So, while I was clearing our little garden today, I was thinking about my life. (Spring clearing, readying, is a great time for thinking.)

I was thinking about recently explaining to a 30 year old friend how, even now, I can’t really hold Shelley’s hand in public without feeling like it’s a ‘thing’ – a statement, a gesture – even now, after 25 years together. How for so long – at only 53 – my sexuality (and my gender) have been a thing outside the mainstream, outside the welcomed and accepted norm, that it became part of me too, that being other became part of me.

And how now, most of the time in my moderately liberal, generous, London life, people are open and kind. But those many many years of feeling othered don’t just go away. They live inside me. Othered as a woman. Othered as a gay women. Othered as a woman from a working class background. And it doesn’t disappear because things are (often) nicer now, (sometimes) easier now I’m older (ageism  and my breaking body aside, obv), certainly easier now I’m more established in my work – that feeling outside, that feeling apart, that feeling not welcome. Not really, not fully, not as my whole self. (And how can I be honestly me, as less than my whole self?)

Then this absurd, nasty stuff happens in North Carolina, in a state not so different to most supposedly-tolerant Western states or nations, and I realise why I still feel so other.

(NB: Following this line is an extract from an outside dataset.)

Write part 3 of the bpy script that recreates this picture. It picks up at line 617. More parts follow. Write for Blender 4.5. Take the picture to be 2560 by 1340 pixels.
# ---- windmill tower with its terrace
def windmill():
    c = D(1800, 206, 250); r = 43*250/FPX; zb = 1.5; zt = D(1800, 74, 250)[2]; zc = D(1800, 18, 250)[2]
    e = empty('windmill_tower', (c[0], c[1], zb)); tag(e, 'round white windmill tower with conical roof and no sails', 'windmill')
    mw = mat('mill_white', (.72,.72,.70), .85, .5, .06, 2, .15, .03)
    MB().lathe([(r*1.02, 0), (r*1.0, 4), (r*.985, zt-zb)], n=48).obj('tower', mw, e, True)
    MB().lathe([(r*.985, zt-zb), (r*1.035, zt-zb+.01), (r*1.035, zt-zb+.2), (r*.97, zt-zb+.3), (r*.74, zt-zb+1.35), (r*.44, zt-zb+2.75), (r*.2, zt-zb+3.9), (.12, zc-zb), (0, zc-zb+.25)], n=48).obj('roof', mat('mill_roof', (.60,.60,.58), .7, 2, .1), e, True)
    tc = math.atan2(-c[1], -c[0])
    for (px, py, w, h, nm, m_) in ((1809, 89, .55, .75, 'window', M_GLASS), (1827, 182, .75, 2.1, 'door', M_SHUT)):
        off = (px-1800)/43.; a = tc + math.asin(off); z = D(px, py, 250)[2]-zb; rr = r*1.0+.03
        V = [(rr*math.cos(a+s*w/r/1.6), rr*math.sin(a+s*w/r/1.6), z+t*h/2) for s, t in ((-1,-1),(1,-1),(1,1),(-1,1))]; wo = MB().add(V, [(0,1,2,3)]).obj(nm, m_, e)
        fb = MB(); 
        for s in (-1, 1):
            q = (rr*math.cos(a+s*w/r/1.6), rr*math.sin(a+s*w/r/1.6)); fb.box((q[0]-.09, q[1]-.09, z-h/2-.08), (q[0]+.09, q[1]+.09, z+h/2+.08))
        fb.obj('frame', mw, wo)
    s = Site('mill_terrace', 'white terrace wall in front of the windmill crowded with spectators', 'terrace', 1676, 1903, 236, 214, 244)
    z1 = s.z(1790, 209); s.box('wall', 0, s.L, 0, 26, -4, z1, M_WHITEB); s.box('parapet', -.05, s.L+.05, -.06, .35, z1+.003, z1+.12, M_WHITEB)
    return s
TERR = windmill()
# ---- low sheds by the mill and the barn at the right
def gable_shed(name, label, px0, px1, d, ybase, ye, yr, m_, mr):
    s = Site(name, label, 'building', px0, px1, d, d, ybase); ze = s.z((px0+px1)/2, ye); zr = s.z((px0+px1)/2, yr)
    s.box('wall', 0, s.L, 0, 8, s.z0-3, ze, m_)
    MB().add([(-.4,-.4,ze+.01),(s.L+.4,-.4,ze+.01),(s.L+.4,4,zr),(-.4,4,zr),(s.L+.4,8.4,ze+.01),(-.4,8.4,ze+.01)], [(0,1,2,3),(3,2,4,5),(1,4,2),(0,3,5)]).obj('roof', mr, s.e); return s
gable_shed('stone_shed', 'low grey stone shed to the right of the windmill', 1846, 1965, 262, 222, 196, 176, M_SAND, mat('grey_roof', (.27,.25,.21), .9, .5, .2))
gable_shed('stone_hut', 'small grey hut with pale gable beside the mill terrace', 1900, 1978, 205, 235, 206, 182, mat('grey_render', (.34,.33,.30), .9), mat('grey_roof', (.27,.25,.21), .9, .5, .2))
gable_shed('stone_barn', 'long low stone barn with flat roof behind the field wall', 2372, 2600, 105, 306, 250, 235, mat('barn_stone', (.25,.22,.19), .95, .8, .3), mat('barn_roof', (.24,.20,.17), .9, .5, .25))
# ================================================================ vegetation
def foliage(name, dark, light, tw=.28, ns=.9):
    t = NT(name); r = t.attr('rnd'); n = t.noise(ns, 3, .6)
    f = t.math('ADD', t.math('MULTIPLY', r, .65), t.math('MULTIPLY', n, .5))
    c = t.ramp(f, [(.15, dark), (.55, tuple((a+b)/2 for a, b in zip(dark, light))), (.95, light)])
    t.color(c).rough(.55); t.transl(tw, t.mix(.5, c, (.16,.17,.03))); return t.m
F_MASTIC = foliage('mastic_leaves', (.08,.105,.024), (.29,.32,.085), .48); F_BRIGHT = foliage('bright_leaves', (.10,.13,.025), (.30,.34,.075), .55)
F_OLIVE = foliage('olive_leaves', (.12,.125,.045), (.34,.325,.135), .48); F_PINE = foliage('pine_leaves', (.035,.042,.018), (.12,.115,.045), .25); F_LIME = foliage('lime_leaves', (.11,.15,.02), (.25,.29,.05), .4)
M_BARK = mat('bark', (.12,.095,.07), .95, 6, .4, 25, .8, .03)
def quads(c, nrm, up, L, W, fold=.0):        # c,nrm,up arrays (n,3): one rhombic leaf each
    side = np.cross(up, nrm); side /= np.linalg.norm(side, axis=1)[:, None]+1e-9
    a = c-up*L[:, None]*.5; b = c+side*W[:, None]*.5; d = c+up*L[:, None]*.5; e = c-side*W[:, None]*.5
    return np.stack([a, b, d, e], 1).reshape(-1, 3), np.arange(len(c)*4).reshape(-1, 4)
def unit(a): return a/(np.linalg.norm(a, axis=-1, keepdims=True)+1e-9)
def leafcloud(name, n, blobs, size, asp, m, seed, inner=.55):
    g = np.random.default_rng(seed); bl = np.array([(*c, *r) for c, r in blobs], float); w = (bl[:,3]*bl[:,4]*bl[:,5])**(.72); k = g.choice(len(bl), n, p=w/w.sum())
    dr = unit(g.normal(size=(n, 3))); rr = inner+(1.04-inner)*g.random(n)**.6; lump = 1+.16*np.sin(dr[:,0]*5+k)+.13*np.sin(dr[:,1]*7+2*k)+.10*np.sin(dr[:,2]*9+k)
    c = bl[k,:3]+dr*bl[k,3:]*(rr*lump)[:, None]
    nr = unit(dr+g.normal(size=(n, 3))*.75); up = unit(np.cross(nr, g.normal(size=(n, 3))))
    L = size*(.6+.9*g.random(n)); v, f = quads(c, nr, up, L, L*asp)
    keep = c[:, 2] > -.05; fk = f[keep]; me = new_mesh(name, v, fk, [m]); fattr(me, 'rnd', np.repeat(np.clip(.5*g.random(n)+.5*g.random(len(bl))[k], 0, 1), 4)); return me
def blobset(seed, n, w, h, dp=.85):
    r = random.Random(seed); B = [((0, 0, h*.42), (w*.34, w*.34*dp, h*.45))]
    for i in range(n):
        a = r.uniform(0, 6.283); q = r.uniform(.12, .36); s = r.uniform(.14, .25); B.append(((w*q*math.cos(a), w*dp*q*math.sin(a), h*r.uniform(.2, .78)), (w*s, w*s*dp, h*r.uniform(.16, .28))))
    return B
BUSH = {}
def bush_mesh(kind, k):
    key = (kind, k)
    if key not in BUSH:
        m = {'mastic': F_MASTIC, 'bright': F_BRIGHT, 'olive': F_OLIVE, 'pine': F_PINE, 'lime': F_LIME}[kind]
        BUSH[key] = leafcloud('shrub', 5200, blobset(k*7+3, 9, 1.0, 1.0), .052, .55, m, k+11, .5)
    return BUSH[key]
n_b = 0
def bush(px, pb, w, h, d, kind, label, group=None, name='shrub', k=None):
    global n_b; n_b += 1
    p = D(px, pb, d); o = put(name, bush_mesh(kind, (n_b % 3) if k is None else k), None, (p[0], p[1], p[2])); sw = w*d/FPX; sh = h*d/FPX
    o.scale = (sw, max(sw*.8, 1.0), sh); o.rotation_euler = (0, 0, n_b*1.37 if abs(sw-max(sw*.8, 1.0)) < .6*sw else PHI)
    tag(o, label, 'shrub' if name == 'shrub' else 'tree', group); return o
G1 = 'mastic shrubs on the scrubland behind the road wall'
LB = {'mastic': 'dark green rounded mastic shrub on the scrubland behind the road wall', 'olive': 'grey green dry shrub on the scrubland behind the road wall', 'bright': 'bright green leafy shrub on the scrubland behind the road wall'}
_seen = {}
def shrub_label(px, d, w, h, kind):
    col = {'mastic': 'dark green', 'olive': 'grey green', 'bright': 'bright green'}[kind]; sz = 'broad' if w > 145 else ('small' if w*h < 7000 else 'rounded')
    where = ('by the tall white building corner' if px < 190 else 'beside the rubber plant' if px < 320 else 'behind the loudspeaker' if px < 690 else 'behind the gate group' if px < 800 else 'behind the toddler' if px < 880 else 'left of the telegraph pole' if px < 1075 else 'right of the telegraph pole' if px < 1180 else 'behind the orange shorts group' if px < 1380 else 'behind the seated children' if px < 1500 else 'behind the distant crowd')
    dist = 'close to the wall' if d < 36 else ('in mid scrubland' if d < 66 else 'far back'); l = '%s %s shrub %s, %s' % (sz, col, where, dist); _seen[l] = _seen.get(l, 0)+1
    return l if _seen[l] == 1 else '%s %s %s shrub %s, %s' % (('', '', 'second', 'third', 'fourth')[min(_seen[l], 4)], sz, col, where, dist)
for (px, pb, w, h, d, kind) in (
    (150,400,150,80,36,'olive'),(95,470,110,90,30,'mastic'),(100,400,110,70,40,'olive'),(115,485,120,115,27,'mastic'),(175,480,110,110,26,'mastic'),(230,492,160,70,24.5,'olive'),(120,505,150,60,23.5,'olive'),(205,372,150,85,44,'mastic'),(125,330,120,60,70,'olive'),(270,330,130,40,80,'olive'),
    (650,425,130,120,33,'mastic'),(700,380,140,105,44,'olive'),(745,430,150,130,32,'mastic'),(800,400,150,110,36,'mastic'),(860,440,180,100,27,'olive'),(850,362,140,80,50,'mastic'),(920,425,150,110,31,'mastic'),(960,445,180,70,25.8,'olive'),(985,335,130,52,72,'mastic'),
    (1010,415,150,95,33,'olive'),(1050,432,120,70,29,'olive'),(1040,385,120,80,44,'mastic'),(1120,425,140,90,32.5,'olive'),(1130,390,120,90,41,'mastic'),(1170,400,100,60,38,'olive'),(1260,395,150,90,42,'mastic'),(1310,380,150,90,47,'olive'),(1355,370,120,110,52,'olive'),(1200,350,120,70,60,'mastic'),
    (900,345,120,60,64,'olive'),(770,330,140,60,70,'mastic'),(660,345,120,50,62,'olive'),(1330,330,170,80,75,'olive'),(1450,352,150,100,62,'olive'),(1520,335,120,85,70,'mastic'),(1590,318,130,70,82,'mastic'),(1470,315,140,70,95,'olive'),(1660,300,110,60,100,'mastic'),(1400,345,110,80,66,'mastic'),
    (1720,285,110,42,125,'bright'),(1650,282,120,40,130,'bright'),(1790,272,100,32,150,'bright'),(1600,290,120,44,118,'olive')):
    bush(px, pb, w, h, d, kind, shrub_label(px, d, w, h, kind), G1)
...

Because our gains are so newly won, because they are not the norm (for the whole world), because it takes so little to put the clock back, to put our lives back. It’s really really not fixed yet. Any of it. And how much more there is still to do. So much more to do.

Thinking of BAME and disabled and trans friends as well, and how we’re all supposed to be grateful for change, for improvements in EQUALITY, rather than angry that the change was ever bloody needed.

Well, I’m not. I’m pissed off that – for decades of my life – my sexuality has been a thing of concern to total strangers. I’m pissed off that – for my whole life – my gender has been lesser, relegated. I’m pissed off that in almost any discussion of LGBT issues or women’s issues we rarely hear class mentioned at all. I’m sick of it. But most of all I’m sick of behaving as if the good we have now negates the crap we went through to get here.

It does hurt.

It does make me feel differently about people who have not had to experience being othered by their entire society.

It makes me want to do more. Because it’s not fixed yet.